Her milletin yaşam sâhasında yerini almış ve yaptığı kötülükler ile lânetle anılan birçok kişi olduğu kadar, insanlık târihine geçen ve hayırla yâd edilen birçok değerli insan da olmuştur. Bir insana kazandığı ve elde ettiği değeri mensup olduğu milliyeti değil, kendi içinde taşıdığı üstün insânî özellikleri vermiştir. Bu kıymeti hem kendi milleti hem de bütün bir insanlık için kullanan değerli şahsiyetler dünyâya silinmez müspet bir iz bırakmıştır. Dünyâda az biraz huzur varsa, isimleri hatırlanan ve yaşatılan bu kişiler sâyesinde olduğu unutulmamalıdır.
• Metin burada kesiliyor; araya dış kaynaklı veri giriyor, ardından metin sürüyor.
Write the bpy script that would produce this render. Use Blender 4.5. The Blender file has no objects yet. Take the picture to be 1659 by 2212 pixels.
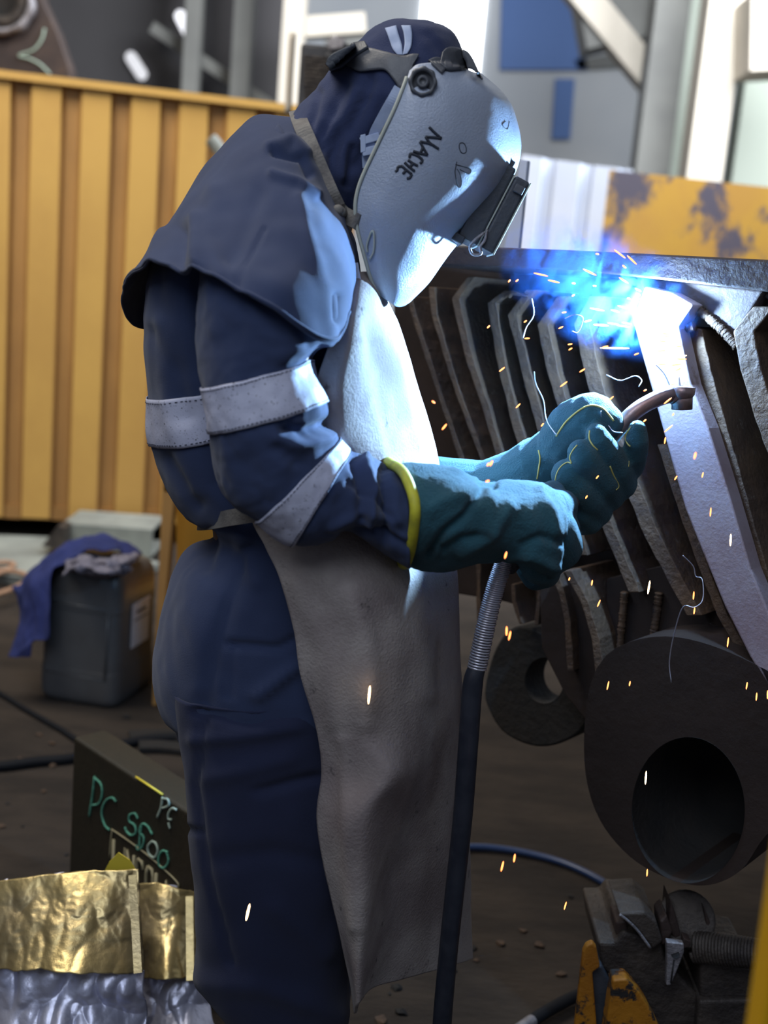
import bpy, bmesh, math, random
import numpy as np
from mathutils import Vector, noise, Matrix
from mathutils.bvhtree import BVHTree
random.seed(7); np.random.seed(7)
S = bpy.context.scene
COL = S.collection
# ------------------------------------------------------------------ camera
F = 2500.0; PITCH = math.radians(11.4); ROLL = math.radians(5.0); H = 1.25
CAM = Vector((0, -1.5, H))
fw = Vector((0, math.cos(PITCH), -math.sin(PITCH)))
U0 = Vector((0, math.sin(PITCH), math.cos(PITCH))); R0 = Vector((1, 0, 0))
cr_, sr_ = math.cos(ROLL), math.sin(ROLL)
RC = R0*cr_ + U0*sr_; UC = U0*cr_ - R0*sr_
cd = bpy.data.cameras.new('camera'); cam = bpy.data.objects.new('camera', cd); COL.objects.link(cam)
cd.sensor_fit = 'VERTICAL'; cd.sensor_height = 36; cd.lens = 36*F/2212
M = Matrix((RC, UC, -fw)).transposed().to_4x4(); M.translation = CAM
cam.matrix_world = M; S.camera = cam
cd.dof.use_dof = True; cd.dof.focus_distance = 1.5; cd.dof.aperture_fstop = 3.2
cd.clip_start = 0.05
# ------------------------------------------------------------------ world, light, exposure
W = bpy.data.worlds.new('world'); S.world = W; W.use_nodes = True
W.node_tree.nodes['Background'].inputs[0].default_value = (0.50, 0.56, 0.72, 1)
W.node_tree.nodes['Background'].inputs[1].default_value = 0.24
S.view_settings.view_transform = 'Standard'; S.view_settings.look = 'None'
S.view_settings.gamma = 1; S.view_settings.use_curve_mapping = False
S.view_settings.exposure = 0.0
def area(name, loc, target, size, power, color):
    l = bpy.data.lights.new(name, 'AREA'); l.size = size; l.energy = power; l.color = color
    o = bpy.data.objects.new(name, l); COL.objects.link(o); o.location = loc
    o.rotation_euler = (Vector(target)-Vector(loc)).to_track_quat('-Z', 'Y').to_euler(); return o
area('hall_light_front', (-.7, -2.1, 3.0), (0, 0, 1.2), 1.6, 34, (0.80, 0.88, 1.0))
area('hall_light_yellow_bay', (-2.0, .9, 4.4), (-1.4, 3.5, 0.9), 2.2, 185, (1.0, 0.93, 0.82))
area('hall_light_far', (2.5, 4.0, 5.5), (1.5, 12, 2.5), 4.0, 1500, (0.9, 0.95, 1.0))
# ------------------------------------------------------------------ helpers
def ray(px, py):
    return fw + RC*((px-829.5)/F) - UC*((py-1106.0)/F)
def at(px, py, Y):                 # point of the ray on the vertical plane y = Y
    d = ray(px, py); return CAM + d*((Y-CAM.y)/d.y)
def at_z(px, py, z=0.0):
    d = ray(px, py); return CAM + d*((z-CAM.z)/d.z)
def at_plane(px, py, P, n):
    d = ray(px, py); return CAM + d*((Vector(P)-CAM).dot(n)/d.dot(n))
def proj(V):                        # numpy (n,3) -> pixels
    q = V - np.array(CAM); z = q@np.array(fw)
    return np.stack([829.5+F*(q@np.array(RC))/z, 1106-F*(q@np.array(UC))/z], 1)
def pxm(n, Y=0.0): return n*(Y+1.5)/F
def tag(o, label=None, cat=None, group=None, kind=None):
    if label: o['label'] = label
    if cat: o['category'] = cat
    if group: o['group'] = group
    if kind: o['kind'] = kind
    return o
def empty(name, loc, label=None, cat=None, group=None):
    o = bpy.data.objects.new(name, None); o.location = loc; o.empty_display_size = .05
    COL.objects.link(o); return tag(o, label, cat, group)
def root_of(o):
    p = Vector(o.location)
    while o.parent: o = o.parent; p += Vector(o.location)
    return p
def link(name, me, mat, parent=None, smooth=True):
    o = bpy.data.objects.new(name, me); COL.objects.link(o)
    if mat: me.materials.append(mat)
    if smooth: me.polygons.foreach_set('use_smooth', [True]*len(me.polygons))
    if parent:
        o.parent = parent
        me.transform(Matrix.Translation(-root_of(parent)))
    return o
def own_origin(o):                  # top level meshes get an origin of their own
    c = sum((Vector(v.co) for v in o.data.vertices), Vector())/max(1, len(o.data.vertices))
    z = min(v.co.z for v in o.data.vertices); c.z = z
    o.data.transform(Matrix.Translation(-c)); o.location = c; return o
def mesh_of(name, verts, faces, mat, parent=None, smooth=False):
    me = bpy.data.meshes.new(name); me.from_pydata([tuple(v) for v in verts], [], faces); me.update()
    bm = bmesh.new(); bm.from_mesh(me); bmesh.ops.recalc_face_normals(bm, faces=bm.faces); bm.to_mesh(me); bm.free()
    return link(name, me, mat, parent, smooth)
def bm_obj(name, bm, mat, parent=None, smooth=False, bevel=0, keep=False):
    bmesh.ops.recalc_face_normals(bm, faces=bm.faces)
    me = bpy.data.meshes.new(name); bm.to_mesh(me); bm.free()
    o = link(name, me, mat, parent, smooth)
    if bevel:
        b = o.modifiers.new('bevel', 'BEVEL'); b.width = bevel; b.segments = 3; b.limit_method = 'ANGLE'; b.angle_limit = .6
    return o
def add_prism(bm, pts, off):        # polygon (list of Vector) extruded by the vector off
    a = [bm.verts.new(p) for p in pts]; b = [bm.verts.new(Vector(p)+Vector(off)) for p in pts]
    n = len(pts); bm.faces.new(a); bm.faces.new(b[::-1])
    for i in range(n): bm.faces.new((a[i], b[i], b[(i+1) % n], a[(i+1) % n]))
def prism_px(name, px, Y, thick, mat, parent=None, bevel=.002, off=None):
    bm = bmesh.new(); add_prism(bm, [at(x, y, Y) for x, y in px], off or (0, thick, 0))
    return bm_obj(name, bm, mat, parent, False, bevel)
def add_box(bm, c, ax, ay, az):     # centre and three half-axes
    c, ax, ay, az = map(Vector, (c, ax, ay, az)); v = []
    for k in (-1, 1):
        for j in (-1, 1):
            for i in (-1, 1): v.append(bm.verts.new(c+ax*i+ay*j+az*k))
    for f in ((0,1,3,2),(4,6,7,5),(0,4,5,1),(2,3,7,6),(0,2,6,4),(1,5,7,3)): bm.faces.new([v[i] for i in f])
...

Twelve Mihty Orphans (12 Güçlü Yetim, Futbolun Çocukları) filmi, gerçek hayattan alınmış, düzenli bir sistemin topluma ve insana verdiği, kazandırdığı değerleri çok güzel bir şekilde anlatmıştır. Asıl olan millet değil, esas olan milleti meydana getiren insanın ta kendisi olduğu mesajı verilmiştir. Bu mesajı doğru değerlendiren insanlar ki geleceği de en güzel şekilde inşâ edecektir.